Doris Slater is best known for her work on the “Penny’s Diary” strip (see my earlier post) in later issues of Active Comics for Bell Features but she was already signing work for Anglo-American Publications in early 1942 such as the “Martin Blake, The Animal King” strip in issues of Aces Three Comics (the early title for the eventually long running Three Aces Comics).
Doris Marie Slater was born in Chatham, Ontario (Ted McCall’s birthplace as well) in 1917 and married Russel Beurling Titus in 1944 and this man doesn’t sound like he’s a relative of Ted McCall, but you never know.
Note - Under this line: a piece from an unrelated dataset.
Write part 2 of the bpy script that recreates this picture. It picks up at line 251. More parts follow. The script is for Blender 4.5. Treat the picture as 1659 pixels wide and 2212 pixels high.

Sadly, Doris Titus was killed in a head on collision with a drunk driver in 1964 on her way to her summer cottage in Arden, she was 47.
Here’s one from Bell Features and signs his or her work as “Virgan.” His or her stories appear in Wow Comics 17 (Oct./Nov. 1943), Triumph Comics 17 (Dec./Jan. 1943-4), as well as Dime Comics 13 (Feb./March 1944) and two more stories in Dime Comics 14 (“Spooky Tales” is unsigned and the very politically incorrect “Shaddrac The Salesman” story is signed “Virgin” for some reason). There is also one more story in Triumph Comics 17 entitled , “Hitler Has Troubles,” which, though unsigned, looks suspiciously like Virgan’s work. Virgan’s work is simplistic, almost minimalistic and a little stilted but very effective with fine story telling.
The final mystery is another from Bell Features and signs work as “Ab Normal” And, I think, is my favourite of the three. This signature is ascribed to a story in Dime Comics 23 (Oct./Nov. 1945), two in Joke Comics 25 (April/May 1946) and then one story each in Triumph Comics Nos. 29 (Feb./March 1946) and 30 (April/May 1946).
The first impression I get of Mr. or Miss Ab Normal’s creations is that they could easily hang out in the pages of the underground comics of a quarter century later. These panels look as if they belong alongside Robert Crumb and Gilbert Shelton’s work and even interchangeable with panels from the Furry Freak Brothers stories.
They all have that slightly substance-addled haze to them that carried the hairy, denim bell-bottomed landscape of the early seventies in those underground books. “Tabby” from Triumph Comics 29 is my favourite and I show its four pages off here.
If anybody can add to, clarify, or correct any of this it would be immensely appreciated.